The maximum penalty for carrying a knife, for adults, is four years.  A strict implantation of this policy is something that could be ideal. Many non for profits and former gang members work on programmes that reach out to at risk youth. It is not the government’s job to coddle everyone, but it’s clear that some intervention can work.


Overcrowding in prisons

Prisons need reforming. There is a shortage of prison guards in the country and it’s no wonder why- low pay, bad conditions and constant risks. Apart from making sure the guards are safe, we must rebuild our crumbling institutions. Some money should go towards prison infrastructure, increasing the size of our current prisons and building new ones.

We also need to look at sentencing, especially non violent crimes.

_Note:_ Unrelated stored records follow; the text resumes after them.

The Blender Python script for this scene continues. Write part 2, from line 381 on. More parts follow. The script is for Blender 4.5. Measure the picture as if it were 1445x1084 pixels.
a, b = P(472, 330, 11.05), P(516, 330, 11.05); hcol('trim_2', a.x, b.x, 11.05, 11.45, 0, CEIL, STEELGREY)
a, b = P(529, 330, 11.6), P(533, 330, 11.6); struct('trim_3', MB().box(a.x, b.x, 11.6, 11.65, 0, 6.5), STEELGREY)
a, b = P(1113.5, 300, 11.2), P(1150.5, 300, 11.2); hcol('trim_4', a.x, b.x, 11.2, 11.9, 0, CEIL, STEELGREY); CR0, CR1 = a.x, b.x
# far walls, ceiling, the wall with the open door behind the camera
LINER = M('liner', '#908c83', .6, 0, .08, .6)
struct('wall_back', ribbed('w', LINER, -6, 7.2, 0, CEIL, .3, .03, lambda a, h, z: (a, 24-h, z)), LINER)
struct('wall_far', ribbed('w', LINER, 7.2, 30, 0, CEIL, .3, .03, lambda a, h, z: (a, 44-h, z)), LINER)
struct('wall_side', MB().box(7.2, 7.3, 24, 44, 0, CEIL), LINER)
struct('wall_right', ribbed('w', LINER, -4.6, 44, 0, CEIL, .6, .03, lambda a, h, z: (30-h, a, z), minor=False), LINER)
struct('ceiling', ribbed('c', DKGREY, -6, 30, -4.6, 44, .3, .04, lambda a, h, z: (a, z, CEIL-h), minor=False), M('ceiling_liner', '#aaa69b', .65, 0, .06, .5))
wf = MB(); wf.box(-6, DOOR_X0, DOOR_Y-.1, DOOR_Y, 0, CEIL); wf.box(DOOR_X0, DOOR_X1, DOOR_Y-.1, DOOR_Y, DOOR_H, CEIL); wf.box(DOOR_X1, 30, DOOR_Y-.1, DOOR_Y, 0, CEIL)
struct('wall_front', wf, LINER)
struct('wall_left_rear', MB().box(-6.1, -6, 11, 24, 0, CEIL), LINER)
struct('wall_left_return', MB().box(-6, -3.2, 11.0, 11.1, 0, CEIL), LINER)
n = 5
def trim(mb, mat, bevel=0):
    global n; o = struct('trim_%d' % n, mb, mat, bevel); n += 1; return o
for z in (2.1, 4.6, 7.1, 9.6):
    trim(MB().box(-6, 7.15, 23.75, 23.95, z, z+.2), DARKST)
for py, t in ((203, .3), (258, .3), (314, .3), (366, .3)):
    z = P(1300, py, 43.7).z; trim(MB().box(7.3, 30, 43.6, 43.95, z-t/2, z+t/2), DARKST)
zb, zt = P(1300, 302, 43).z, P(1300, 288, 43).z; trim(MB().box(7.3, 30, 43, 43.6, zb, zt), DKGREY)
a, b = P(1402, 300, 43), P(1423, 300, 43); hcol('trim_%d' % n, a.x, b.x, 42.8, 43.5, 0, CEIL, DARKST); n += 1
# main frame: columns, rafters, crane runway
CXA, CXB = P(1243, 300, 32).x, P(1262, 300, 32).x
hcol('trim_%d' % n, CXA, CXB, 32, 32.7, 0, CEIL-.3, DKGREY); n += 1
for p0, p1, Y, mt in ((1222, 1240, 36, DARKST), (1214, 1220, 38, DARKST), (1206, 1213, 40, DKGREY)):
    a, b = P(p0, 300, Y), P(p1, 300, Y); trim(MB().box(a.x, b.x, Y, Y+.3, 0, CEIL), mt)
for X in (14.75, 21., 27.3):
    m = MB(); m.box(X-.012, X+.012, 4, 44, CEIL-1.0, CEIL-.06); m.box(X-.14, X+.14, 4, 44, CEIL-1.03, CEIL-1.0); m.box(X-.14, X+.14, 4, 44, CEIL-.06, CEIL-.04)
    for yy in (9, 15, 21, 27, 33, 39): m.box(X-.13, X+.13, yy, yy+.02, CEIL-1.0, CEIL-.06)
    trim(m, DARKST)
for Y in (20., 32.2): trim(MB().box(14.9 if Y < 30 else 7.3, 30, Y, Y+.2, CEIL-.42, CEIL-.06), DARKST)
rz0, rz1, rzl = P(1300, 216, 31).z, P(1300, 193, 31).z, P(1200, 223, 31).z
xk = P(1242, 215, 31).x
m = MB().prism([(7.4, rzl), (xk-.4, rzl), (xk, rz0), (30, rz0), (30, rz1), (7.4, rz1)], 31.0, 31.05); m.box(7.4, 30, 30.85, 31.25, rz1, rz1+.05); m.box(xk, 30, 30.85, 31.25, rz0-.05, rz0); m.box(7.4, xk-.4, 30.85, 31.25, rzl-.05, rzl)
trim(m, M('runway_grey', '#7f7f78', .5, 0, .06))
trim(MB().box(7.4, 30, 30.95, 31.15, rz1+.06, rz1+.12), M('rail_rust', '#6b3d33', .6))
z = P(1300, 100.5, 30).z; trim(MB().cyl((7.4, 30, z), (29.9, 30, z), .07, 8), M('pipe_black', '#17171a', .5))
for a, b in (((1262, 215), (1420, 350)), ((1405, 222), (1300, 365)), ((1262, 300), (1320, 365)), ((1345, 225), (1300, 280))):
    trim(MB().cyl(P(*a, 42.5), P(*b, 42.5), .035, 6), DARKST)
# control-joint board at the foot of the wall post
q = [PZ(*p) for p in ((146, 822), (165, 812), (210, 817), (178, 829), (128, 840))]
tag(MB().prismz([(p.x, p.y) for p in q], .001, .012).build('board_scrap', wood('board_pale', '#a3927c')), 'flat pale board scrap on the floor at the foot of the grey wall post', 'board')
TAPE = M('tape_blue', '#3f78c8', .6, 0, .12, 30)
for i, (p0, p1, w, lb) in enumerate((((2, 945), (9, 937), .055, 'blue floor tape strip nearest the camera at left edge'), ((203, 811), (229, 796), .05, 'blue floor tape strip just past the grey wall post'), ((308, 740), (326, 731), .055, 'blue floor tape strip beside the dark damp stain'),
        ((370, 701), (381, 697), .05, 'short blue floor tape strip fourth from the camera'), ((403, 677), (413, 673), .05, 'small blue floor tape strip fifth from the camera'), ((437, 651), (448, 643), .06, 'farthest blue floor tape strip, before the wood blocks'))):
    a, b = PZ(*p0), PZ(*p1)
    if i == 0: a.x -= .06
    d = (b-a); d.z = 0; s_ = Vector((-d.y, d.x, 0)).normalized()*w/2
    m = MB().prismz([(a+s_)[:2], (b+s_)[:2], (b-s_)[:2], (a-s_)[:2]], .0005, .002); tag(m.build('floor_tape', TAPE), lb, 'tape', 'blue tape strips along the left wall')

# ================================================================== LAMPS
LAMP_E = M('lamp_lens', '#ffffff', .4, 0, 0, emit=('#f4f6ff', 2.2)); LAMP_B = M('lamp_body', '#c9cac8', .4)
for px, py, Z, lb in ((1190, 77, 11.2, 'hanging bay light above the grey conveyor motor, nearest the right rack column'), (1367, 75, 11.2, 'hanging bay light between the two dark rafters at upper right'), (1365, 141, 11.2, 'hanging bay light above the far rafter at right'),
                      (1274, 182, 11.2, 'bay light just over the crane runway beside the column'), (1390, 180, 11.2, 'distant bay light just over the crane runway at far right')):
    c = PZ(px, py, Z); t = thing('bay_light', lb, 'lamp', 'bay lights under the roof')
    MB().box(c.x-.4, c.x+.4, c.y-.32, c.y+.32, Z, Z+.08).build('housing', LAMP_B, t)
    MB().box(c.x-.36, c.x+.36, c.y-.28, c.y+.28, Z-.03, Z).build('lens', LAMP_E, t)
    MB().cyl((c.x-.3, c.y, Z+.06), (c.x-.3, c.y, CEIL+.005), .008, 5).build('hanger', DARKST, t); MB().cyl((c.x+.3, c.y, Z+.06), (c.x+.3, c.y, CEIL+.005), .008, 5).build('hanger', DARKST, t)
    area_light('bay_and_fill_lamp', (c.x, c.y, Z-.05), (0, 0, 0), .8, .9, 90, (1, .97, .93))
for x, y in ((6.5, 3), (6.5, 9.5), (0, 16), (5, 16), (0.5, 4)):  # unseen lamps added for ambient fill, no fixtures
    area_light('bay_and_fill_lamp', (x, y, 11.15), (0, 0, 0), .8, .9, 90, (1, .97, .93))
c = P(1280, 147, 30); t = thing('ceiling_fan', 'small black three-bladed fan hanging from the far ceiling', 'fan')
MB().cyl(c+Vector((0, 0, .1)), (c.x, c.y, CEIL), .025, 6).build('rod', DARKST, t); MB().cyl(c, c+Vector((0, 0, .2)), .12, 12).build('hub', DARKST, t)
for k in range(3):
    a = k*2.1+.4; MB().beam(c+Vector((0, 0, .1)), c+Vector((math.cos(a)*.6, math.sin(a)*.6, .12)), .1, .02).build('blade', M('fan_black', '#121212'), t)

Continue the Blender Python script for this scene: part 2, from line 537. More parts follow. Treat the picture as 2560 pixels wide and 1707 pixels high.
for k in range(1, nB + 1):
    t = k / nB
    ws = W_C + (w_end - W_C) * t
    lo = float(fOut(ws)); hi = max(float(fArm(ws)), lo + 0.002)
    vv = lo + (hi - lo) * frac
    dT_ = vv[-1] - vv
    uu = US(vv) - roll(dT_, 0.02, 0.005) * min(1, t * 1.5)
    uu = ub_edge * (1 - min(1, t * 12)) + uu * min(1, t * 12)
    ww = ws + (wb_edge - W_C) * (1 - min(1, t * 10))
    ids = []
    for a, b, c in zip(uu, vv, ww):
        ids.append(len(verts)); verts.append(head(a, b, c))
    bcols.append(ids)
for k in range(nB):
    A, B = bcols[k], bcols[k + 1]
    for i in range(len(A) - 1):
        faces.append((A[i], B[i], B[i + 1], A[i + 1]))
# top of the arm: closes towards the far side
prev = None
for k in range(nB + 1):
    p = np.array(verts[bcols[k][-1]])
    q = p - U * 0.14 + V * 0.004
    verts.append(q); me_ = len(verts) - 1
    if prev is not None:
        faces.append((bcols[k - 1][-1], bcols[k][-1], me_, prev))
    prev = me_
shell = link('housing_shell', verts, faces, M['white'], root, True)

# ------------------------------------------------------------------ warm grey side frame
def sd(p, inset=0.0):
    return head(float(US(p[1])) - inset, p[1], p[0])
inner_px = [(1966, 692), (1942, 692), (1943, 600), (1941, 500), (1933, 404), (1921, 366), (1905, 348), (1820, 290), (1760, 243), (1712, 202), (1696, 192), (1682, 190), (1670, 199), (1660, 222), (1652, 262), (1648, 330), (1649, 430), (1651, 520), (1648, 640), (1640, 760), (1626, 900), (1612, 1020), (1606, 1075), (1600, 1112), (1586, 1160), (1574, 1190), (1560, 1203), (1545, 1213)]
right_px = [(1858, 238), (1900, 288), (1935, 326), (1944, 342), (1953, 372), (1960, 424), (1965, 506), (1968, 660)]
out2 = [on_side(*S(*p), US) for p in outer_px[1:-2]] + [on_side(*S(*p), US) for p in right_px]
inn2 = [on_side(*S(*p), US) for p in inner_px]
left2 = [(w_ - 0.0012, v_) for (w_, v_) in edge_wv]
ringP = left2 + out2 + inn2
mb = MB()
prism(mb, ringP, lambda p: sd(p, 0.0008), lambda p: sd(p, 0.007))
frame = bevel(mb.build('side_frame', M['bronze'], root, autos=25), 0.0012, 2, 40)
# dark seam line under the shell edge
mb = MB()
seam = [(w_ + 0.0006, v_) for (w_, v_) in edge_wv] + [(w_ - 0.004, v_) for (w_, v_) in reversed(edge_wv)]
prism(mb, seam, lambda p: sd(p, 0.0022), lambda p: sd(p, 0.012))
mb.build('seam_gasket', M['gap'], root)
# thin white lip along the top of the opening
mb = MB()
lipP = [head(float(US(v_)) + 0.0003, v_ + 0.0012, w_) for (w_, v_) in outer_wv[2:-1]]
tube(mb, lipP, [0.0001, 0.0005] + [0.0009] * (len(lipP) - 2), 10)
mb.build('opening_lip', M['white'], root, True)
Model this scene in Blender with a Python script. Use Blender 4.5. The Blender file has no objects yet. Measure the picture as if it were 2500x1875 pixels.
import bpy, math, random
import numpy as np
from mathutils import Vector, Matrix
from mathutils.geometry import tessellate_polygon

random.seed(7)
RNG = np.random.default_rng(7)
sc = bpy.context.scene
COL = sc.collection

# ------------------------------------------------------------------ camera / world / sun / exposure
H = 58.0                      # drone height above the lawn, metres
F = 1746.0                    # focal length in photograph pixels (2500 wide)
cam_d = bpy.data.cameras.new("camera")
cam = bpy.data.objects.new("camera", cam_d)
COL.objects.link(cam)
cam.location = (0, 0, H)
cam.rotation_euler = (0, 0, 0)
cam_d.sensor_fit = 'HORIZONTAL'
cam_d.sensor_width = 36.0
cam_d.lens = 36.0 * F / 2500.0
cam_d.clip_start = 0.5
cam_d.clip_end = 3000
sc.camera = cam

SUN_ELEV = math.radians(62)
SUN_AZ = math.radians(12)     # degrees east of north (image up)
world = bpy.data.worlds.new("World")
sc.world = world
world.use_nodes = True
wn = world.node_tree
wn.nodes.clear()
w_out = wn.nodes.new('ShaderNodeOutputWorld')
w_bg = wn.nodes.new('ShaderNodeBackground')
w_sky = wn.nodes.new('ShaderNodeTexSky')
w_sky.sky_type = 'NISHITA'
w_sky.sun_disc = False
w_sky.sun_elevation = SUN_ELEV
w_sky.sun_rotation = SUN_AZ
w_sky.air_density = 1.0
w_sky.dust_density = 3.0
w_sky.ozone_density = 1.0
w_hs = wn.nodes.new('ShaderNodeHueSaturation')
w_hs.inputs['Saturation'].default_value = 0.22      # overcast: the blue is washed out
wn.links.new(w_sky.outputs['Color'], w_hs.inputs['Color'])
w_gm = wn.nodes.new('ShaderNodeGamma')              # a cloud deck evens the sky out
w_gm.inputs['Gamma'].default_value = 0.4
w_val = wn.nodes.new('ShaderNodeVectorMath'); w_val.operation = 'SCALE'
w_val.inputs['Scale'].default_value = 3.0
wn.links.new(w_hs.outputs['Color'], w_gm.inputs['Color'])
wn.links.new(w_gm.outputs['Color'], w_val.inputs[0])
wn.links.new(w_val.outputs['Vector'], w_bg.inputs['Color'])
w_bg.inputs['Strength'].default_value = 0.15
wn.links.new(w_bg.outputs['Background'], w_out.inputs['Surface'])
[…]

Those who have taken a life or raped someone need to be locked up for longer than they already are. Non violent drug offenders, for example, should face non-custodial sentences. There needs to be more structure in custodial sentences, hence why improving and building prisons is essential.


We’ve established that crime in the UK isn’t going away. If the right, the Tories especially, want to prove that they are still in favour of law and order, than they must not be afraid to take risks. Throwing money at the problem won’t make it all go away, which is why we need reform. We need to look at socioeconomic factors, but also existing problems such as reoffending and overcrowding.

Let’s reform things. Being the Home Secretary is usually a cursed job, so it’s not going to be easy for Priti Patel and her team. We want criminals to be scared and we want victims to face justice. Black teenage boys shouldn’t be scared walking down London streets. Rape victims should be able to come forward without repercussions.

It’s time to change. The way things are going, it’s criminal.